Vor allem dank Bauernfeinds Tempoarbeit wuchs der Vorsprung vor dem Bemelerberg von rund 20 Sekunden auf rund eine Minute an. Im von Weltmeisterin Kopecky angeführten Feld dagegen fühlte sich zunächst niemand verantwortlich. Bei der letzten Überfahrt über den Bemelerberg attackierte van Agt, doch Bauernfeind und mit letzter Kraft auch Kastelijn konnten parieren. Obwohl an selber Stelle nun Lidl – Trek wieder Tempo machte, betrug der Vorsprung des Trios 7,5 Kilometer vor dem Ziel sogar 1:10 Minuten.
Schließlich schraubte SD Worx durch Kopecky und Kata Blanka Vas bei den Verfolgerinnen das Tempo hoch und auch Lidl – Trek zeigte sich wieder an der Spitze des Feldes, das so in Windeseile seinen Rückstand halbierte. Am Fuß des Caubergs hatte Ellen van Dijk (Lidl – Trek) die Lücke fast zugefahren.
Teamkollegin Amanda Spratt stellte den Anschluss zur Spitze her, ehe Niewiadoma etwas kraftlos attackierte und nicht weg kam. Kurz vor dem Gipfel übernahm wieder Bauernfeind die Spitze. Nachdem auch Niewiadomas zweiter Versuch schnell verpuffte, nahm eine relativ große Gruppe die flachen zwei Schlusskilometer in Angriff, auf denen Vollering für Wiebes den Sprint vorbereitete.

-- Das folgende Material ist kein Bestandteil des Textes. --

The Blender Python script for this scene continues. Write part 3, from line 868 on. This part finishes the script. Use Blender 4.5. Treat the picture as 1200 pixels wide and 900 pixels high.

Den eröffnete allerdings auf der in Fahrtrichtung linken Seite Longo Borghini, die damit aber ihre Konkurrentinnen nicht überraschen konnte. Wiebes, die zunächst an der Bande eingebaut zu werden drohte, zog unwiderstehlich vom Hinterrad der Italienischen Meisterin vorbei und richtete sich bereits mehrere Meter vor dem Ziel zum Jubeln auf – zu früh, wie sich herausstellte
Vos nämlich zog voll durch und schob kurz vor der Ziellinie ihr Vorderrad noch um wenige Zentimeter an dem ihrer Landsfrau vorbei, die erst zu spät ihren Fehler bemerkte und sich nach Foto-Finish-Entscheid mit Rang zwei begnügen musste.